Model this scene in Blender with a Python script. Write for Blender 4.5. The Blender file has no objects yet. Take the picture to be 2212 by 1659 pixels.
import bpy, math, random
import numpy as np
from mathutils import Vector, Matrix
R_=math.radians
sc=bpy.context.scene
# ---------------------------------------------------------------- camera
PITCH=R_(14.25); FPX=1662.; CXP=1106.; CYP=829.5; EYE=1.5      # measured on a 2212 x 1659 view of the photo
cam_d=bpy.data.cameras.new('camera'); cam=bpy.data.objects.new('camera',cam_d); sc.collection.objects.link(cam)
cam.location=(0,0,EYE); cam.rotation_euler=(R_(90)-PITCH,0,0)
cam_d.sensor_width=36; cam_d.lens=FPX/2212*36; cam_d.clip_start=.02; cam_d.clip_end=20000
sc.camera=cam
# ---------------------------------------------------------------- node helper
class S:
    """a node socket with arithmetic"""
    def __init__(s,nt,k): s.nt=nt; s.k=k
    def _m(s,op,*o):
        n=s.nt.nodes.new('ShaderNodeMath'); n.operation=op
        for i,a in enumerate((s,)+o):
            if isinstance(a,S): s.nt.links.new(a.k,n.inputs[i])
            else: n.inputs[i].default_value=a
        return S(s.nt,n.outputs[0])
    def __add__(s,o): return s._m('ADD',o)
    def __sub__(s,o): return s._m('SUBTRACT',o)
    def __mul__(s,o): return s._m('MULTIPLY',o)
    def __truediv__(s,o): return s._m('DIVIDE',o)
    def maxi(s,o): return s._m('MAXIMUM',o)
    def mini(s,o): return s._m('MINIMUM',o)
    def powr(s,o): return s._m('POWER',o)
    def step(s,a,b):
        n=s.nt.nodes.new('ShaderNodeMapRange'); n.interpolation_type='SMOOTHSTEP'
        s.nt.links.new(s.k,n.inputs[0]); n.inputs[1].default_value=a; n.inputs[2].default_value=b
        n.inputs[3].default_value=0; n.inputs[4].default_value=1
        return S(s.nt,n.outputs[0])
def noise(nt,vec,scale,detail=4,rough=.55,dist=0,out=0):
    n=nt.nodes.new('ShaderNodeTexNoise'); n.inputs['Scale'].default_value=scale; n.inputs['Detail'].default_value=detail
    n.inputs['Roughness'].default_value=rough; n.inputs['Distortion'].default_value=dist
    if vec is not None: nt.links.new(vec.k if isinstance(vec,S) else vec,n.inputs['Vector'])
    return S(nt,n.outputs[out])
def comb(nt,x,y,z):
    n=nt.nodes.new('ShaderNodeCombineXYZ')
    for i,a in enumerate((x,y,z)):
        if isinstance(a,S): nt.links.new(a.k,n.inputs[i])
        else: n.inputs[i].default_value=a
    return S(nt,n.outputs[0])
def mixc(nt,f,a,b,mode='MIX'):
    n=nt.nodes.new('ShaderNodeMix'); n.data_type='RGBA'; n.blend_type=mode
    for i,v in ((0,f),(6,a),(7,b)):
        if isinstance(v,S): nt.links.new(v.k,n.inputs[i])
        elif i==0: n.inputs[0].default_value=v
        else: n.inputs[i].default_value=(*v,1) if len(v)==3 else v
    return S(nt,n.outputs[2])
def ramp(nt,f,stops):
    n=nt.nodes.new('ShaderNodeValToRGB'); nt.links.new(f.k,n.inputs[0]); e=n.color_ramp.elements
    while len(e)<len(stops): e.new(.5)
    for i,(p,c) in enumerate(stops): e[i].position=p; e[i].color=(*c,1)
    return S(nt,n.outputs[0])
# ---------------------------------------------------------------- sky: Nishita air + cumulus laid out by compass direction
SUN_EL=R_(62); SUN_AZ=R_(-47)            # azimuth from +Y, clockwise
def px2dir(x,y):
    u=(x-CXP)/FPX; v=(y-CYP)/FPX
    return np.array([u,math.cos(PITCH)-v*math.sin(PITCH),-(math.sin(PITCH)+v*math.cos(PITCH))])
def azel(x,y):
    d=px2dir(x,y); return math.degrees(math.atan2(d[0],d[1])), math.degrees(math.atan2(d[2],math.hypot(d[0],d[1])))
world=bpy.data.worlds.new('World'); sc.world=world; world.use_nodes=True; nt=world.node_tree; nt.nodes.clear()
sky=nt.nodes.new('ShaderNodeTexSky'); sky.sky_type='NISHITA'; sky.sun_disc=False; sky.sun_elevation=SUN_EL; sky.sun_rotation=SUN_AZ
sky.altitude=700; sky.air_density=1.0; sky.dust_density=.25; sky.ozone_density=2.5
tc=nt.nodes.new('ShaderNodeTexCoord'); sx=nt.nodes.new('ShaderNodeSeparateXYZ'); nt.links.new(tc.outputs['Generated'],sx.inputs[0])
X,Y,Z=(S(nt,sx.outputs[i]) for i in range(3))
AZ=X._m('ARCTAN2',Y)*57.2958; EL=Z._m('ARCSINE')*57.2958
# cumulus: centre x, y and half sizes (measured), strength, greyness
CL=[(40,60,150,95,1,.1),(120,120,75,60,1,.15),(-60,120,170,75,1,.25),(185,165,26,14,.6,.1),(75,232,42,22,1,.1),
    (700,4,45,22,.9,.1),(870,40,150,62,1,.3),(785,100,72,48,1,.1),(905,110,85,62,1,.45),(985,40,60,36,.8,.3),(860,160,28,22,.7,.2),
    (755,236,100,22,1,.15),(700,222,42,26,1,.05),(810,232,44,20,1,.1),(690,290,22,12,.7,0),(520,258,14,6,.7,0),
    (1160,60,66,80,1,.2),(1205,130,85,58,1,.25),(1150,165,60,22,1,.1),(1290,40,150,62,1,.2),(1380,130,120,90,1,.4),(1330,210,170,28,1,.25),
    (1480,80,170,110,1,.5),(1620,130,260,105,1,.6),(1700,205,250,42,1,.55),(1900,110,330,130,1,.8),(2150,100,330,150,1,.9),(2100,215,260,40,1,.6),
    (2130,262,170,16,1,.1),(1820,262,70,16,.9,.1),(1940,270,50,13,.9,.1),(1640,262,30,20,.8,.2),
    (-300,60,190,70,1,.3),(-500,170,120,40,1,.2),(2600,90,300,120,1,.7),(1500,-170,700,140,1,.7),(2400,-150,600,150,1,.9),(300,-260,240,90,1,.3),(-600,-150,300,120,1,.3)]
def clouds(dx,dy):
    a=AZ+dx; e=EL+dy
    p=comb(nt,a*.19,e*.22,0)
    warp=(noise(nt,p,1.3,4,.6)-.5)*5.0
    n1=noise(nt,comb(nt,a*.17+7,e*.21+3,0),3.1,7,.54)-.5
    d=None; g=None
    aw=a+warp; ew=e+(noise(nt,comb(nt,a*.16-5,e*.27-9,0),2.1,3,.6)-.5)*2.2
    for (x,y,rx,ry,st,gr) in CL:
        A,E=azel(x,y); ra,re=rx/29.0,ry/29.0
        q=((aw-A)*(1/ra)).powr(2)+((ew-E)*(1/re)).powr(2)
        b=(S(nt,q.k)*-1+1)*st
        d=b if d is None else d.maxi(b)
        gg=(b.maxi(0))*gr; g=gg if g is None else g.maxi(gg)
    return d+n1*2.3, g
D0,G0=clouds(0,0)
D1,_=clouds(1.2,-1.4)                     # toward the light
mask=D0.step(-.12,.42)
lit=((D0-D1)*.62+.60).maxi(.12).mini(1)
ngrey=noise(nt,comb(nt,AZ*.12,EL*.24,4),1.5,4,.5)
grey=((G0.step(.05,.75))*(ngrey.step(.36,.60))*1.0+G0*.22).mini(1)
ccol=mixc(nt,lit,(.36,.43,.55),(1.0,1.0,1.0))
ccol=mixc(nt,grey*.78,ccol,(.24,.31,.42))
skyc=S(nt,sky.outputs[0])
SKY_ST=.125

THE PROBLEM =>
Work out how many lines of the material above contain the word "with", then give only that figure.

OUTPUT FOR THIS TASK =>
2